Sunday, September 03, 2006

Book on Latin American political economy by Javier Santiso

The title of the book says what it is about.
" Latin America's political economy of the possible - Beyond good revolutionaries and Free Marketeers"

I finished this book of 250 pages quickly in two days. Two reasons: The analysis and assessment of the trend of political economy of the region by the author are the same as mine. Secondly I was going fast to see if the author has any discoveries and illuminations which would be new to me. I did not come across anything dramatic except for new economic jargons such as "consolidology"and "transitology". He has also quoted Carlos Fuentes and Octavio Paz , who have , of course, made some profund and thought-provoking statements on the Latin American situation.

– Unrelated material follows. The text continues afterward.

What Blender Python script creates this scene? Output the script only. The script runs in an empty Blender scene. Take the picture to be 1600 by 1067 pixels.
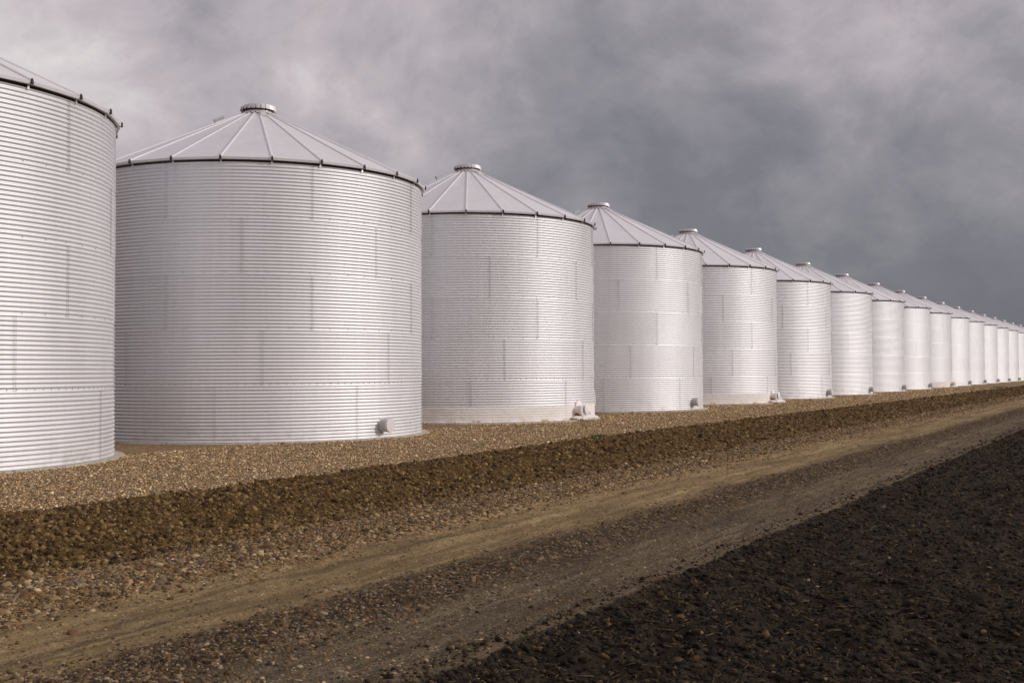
import bpy, math, random
import numpy as np
from mathutils import Matrix, Vector
S = bpy.context.scene
COL = S.collection
rad = math.radians
rng = np.random.default_rng(7)
random.seed(7)

# ------------------------------------------------------------------ camera
CAM_H, YAW, PITCH, ROLL = 1.3210, 1.048902, 0.025920, -0.004418
cd = bpy.data.cameras.new('camera'); cam = bpy.data.objects.new('camera', cd); COL.objects.link(cam)
cd.sensor_width = 36.0; cd.lens = 1781.83 * 36.0 / 1600.0
cd.clip_start = 0.05; cd.clip_end = 20000
F = Vector((math.sin(YAW)*math.cos(PITCH), math.cos(YAW)*math.cos(PITCH), math.sin(PITCH)))
Rv = Vector((math.cos(YAW), -math.sin(YAW), 0)); Uv = Rv.cross(F)
R2 = math.cos(ROLL)*Rv + math.sin(ROLL)*Uv; U2 = -math.sin(ROLL)*Rv + math.cos(ROLL)*Uv
cam.matrix_world = Matrix(((R2.x, U2.x, -F.x, 0), (R2.y, U2.y, -F.y, 0), (R2.z, U2.z, -F.z, CAM_H), (0, 0, 0, 1)))
S.camera = cam

# ------------------------------------------------------------------ sun, exposure
SUN_EL, SUN_AZ = rad(19), rad(287)          # azimuth counted from +X, anticlockwise
sd = bpy.data.lights.new('sun', 'SUN'); sun = bpy.data.objects.new('sun', sd); COL.objects.link(sun)
sd.energy = 1.75; sd.angle = rad(8); sd.color = (1.0, 0.95, 0.90)
to_sun = Vector((math.cos(SUN_AZ)*math.cos(SUN_EL), math.sin(SUN_AZ)*math.cos(SUN_EL), math.sin(SUN_EL)))
sun.rotation_euler = to_sun.to_track_quat('Z', 'Y').to_euler()
sun.location = (0, -20, 30)
S.view_settings.view_transform = 'Standard'; S.view_settings.look = 'None'
S.view_settings.exposure = 0.0; S.view_settings.gamma = 1.0

# ------------------------------------------------------------------ node helper
class NT:
    def __init__(s, tree): s.t = tree; s.t.nodes.clear()
    def n(s, typ, ins=None, **kw):
        nd = s.t.nodes.new(typ)
        for k, v in kw.items(): setattr(nd, k, v)
        for k, v in (ins or {}).items(): s.put(nd.inputs[k], v)
        return nd
    def put(s, sock, v):
        if isinstance(v, bpy.types.NodeSocket): s.t.links.new(v, sock)
        elif v is not None: sock.default_value = v
    def m(s, op, a, b=None, c=None, clamp=False):
        nd = s.n('ShaderNodeMath', operation=op, use_clamp=clamp); s.put(nd.inputs[0], a)
        if b is not None: s.put(nd.inputs[1], b)
        if c is not None: s.put(nd.inputs[2], c)
        return nd.outputs[0]
    def vm(s, op, a, b=None, out=0):
        nd = s.n('ShaderNodeVectorMath', operation=op); s.put(nd.inputs[0], a)
        if b is not None: s.put(nd.inputs[1], b)
        return nd.outputs[out]
    def mix(s, f, a, b, mode='MIX'):
        nd = s.n('ShaderNodeMix', data_type='RGBA', blend_type=mode, clamp_factor=True)
        s.put(nd.inputs[0], f); s.put(nd.inputs[6], c4(a)); s.put(nd.inputs[7], c4(b)); return nd.outputs[2]
    def noise(s, vec, scale, detail=4, rough=.55, dist=0, out=0):
        nd = s.n('ShaderNodeTexNoise', {'Vector': vec, 'Scale': scale, 'Detail': detail, 'Roughness': rough, 'Distortion': dist}); return nd.outputs[out]
    def smooth(s, v, a, b, lo=0., hi=1.):
        nd = s.n('ShaderNodeMapRange', {'Value': v, 'From Min': a, 'From Max': b, 'To Min': lo, 'To Max': hi}, interpolation_type='SMOOTHSTEP'); return nd.outputs[0]
    def ramp(s, f, stops):
        nd = s.n('ShaderNodeValToRGB', {'Fac': f}); e = nd.color_ramp.elements
        while len(e) < len(stops): e.new(0.5)
        for el, (p, c) in zip(e, stops): el.position = p; el.color = c4(c)
        return nd.outputs[0]
def c4(c): return (c[0], c[1], c[2], 1.0) if isinstance(c, (tuple, list)) and len(c) == 3 else c

# ------------------------------------------------------------------ sky: storm clouds in front of a Nishita sky
W = bpy.data.worlds.new('World'); S.world = W; W.use_nodes = True
T = NT(W.node_tree)
dirv = T.n('ShaderNodeTexCoord').outputs['Generated']
sep = T.n('ShaderNodeSeparateXYZ', {0: dirv})
zz = T.m('ADD', T.m('MAXIMUM', sep.outputs[2], 0.0), 0.16)
pl = T.n('ShaderNodeCombineXYZ', {0: T.m('DIVIDE', sep.outputs[0], zz), 1: T.m('DIVIDE', sep.outputs[1], zz), 2: 0.0}).outputs[0]
warp = T.noise(T.vm('ADD', pl, (3.1, 7.7, 1.0)), 0.8, 3, .5, 0, 1)
sc_ = T.t.nodes.new('ShaderNodeVectorMath'); sc_.operation = 'SCALE'; T.t.links.new(T.vm('SUBTRACT', warp, (.5, .5, .5)), sc_.inputs[0]); sc_.inputs[3].default_value = .9
pl2 = T.vm('ADD', pl, sc_.outputs[0])
dv = T.vm('MULTIPLY', dirv, (1.0, 1.0, 1.35))
wd = T.t.nodes.new('ShaderNodeVectorMath'); wd.operation = 'SCALE'; wd.inputs[3].default_value = .12
T.t.links.new(T.vm('SUBTRACT', T.noise(dv, 4.0, 3, .5, 0, 1), (.5, .5, .5)), wd.inputs[0])
dv2 = T.vm('ADD', dv, wd.outputs[0])
n1 = T.noise(dv2, 2.6, 8, .54)
n2 = T.noise(T.vm('ADD', dv2, (1.3, 4.2, 0)), 5.5, 10, .60)
n3 = T.noise(pl2, 0.8, 6, .5)
def lobe(d, k, w):
    d = Vector(d).normalized()
    v = T.vm('DOT_PRODUCT', dirv, tuple(d), 1)
    return T.m('MULTIPLY', T.m('EXPONENT', T.m('MULTIPLY', T.m('SUBTRACT', v, 1.0), k)), w)
val = T.m('ADD', T.m('MULTIPLY', T.m('SUBTRACT', n1, .5), .85), T.m('MULTIPLY', T.m('SUBTRACT', n2, .5), 1.0))
val = T.m('ADD', val, T.m('MULTIPLY', T.m('SUBTRACT', n3, .5), .15))
val = T.m('ADD', val, T.smooth(sep.outputs[2], .06, .32, .21, .54))
for d, k, w in [((.50, .83, .24), 12, .52), ((.69, .67, .285), 160, -.20), ((.735, .63, .25), 900, .14), ((.92, .37, .13), 40, -.12),
                ((.885, .435, .158), 1500, .14), ((.97, .17, .10), 60, .05), ((.955, .15, .25), 60, -.13), ((.99, .08, .14), 200, -.06), (tuple(to_sun), 3.0, .70)]:
    val = T.m('ADD', val, lobe(d, k, w))
cloud = T.ramp(val, [(0.0, (.155, .158, .185)), (.25, (.205, .205, .235)), (.45, (.315, .298, .330)), (.70, (.545, .490, .520)), (1.0, (.95, .89, .87))])
sky = T.n('ShaderNodeTexSky', sky_type='NISHITA', sun_disc=False, sun_elevation=SUN_EL, sun_rotation=math.pi/2 - SUN_AZ, altitude=200, dust_density=2.0)
b1 = T.n('ShaderNodeBackground', {'Color': sky.outputs[0], 'Strength': 0.06})
b2 = T.n('ShaderNodeBackground', {'Color': cloud, 'Strength': 1.0})
mx = T.n('ShaderNodeMixShader', {0: 0.94, 1: b1.outputs[0], 2: b2.outputs[0]})
T.n('ShaderNodeOutputWorld', {'Surface': mx.outputs[0]})

# ------------------------------------------------------------------ materials
def mat(name):
    m = bpy.data.materials.new(name); m.use_nodes = True
    t = NT(m.node_tree); p = t.n('ShaderNodeBsdfPrincipled'); t.n('ShaderNodeOutputMaterial', {'Surface': p.outputs[0]})
    return m, t, p
def wall_material(name, base, metallic, rough):
    m, t, p = mat(name)
    co = t.n('ShaderNodeTexCoord').outputs['Object']
    loc = t.n('ShaderNodeObjectInfo').outputs['Location']
    tint = t.n('ShaderNodeAttribute', attribute_name='tint').outputs['Fac']
    v = t.vm('ADD', co, loc)
    a = t.noise(t.vm('MULTIPLY', v, (1.0, 1.0, .35)), 1.3, 5, .6)
    st = t.noise(t.vm('MULTIPLY', v, (9.0, 9.0, .25)), 1.0, 4, .6)
    f = t.m('ADD', t.m('MULTIPLY', t.m('SUBTRACT', a, .5), .16), t.m('MULTIPLY', t.m('SUBTRACT', st, .5), .14))
    f = t.m('ADD', t.m('ADD', t.smooth(t.n('ShaderNodeObjectInfo').outputs['Random'], 0, 1, .96, 1.03), f), t.m('MULTIPLY', t.m('SUBTRACT', tint, .5), .04))
    cmb = t.n('ShaderNodeCombineColor', {0: f, 1: f, 2: f}).outputs[0]
    c = t.mix(1.0, base, cmb, 'MULTIPLY')
    # splashed dirt round the foot
    zc = t.n('ShaderNodeSeparateXYZ', {0: co}).outputs[2]
    d = t.m('MULTIPLY', t.smooth(zc, .55, .0), t.smooth(t.noise(v, 3.0, 6, .65), .42, .75))
    c = t.mix(t.m('MULTIPLY', d, .45), c, (.42, .34, .25))
    t.put(p.inputs['Base Color'], c); p.inputs['Metallic'].default_value = metallic
    t.put(p.inputs['Roughness'], t.m('ADD', rough, t.m('MULTIPLY', t.m('SUBTRACT', a, .5), .10)))
    return m
M_WALL = wall_material('corrugated_steel', (.785, .780, .805), .70, .57)
M_ROOF = wall_material('roof_steel', (.80, .77, .80), .30, .5)
def simple(name, base, metallic=0., rough=.6, var=.2, scale=6., bump=0.):
    m, t, p = mat(name)
    co = t.n('ShaderNodeTexCoord').outputs['Object']
    n = t.noise(co, scale, 5, .6)
    f = t.m('ADD', 1.0, t.m('MULTIPLY', t.m('SUBTRACT', n, .5), var))
    t.put(p.inputs['Base Color'], t.mix(1.0, base, t.n('ShaderNodeCombineColor', {0: f, 1: f, 2: f}).outputs[0], 'MULTIPLY'))
    p.inputs['Metallic'].default_value = metallic; p.inputs['Roughness'].default_value = rough
    if bump:
        b = t.n('ShaderNodeBump', {'Height': t.noise(co, scale*4, 5, .6), 'Strength': bump, 'Distance': .02}); t.put(p.inputs['Normal'], b.outputs[0])
    return m
M_GALV = simple('galvanised_trim', (.72, .68, .69), .45, .38, .25)
M_SHADE = simple('painted_shade', (.035, .030, .024), 0, .7, .3)  # dark colour for painted shade: open rib ends and the gap under the lid
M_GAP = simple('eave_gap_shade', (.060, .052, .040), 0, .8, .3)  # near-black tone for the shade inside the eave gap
M_BOLT = simple('zinc_bolt', (.27, .255, .235), .2, .6, .3)
M_TUBE = simple('grey_tube_steel', (.50, .50, .50), .3, .45, .2)
M_CAP = simple('pale_cap_steel', (.74, .69, .70), .2, .42, .1)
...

Here are the conclusions of the author:
  • The region is moving away from economic "magical realism" that plots miraculous and impossible solutions.
  • There is the emergence of "Possibilism" and gradualistic policies.
  • Even those committed to monolithic ideologies, after coming to power, have taken the path of seeking pragmatic and pluralistic solutions. The Chicago Boys of Chile conceived socialistic policies, while Lula of the left pursued market-friendly policies. Fernando Henrique, former president of Brazil and one of the Gurus of Dependency theory opened up the market and pursued conservative macroeconomic policies.
  • Chile, Brazil and Mexico are the three shining role models of moderation and non-dogmatism, influencing the policy makers in the rest of the region.
  • Argentina set a negative example by its rush into neoliberalism and paying an enormous political, economic and social cost for the folly.

The author has been diplomatic about the Bolivarian Revolution of President Chavez, which goes against the trend in the rest of the region. He has also touched only the positive aspects of instituitional anchoring of Mexico in NAFTA, without going into the other side.

I share the author's conclusion that the region has undergone profund transformation consolidating democracy and instituitions. He is also optimistic about the future of Latin America, as I am.

The author is a OECD economist. The publisher is MIT. Published in 2006.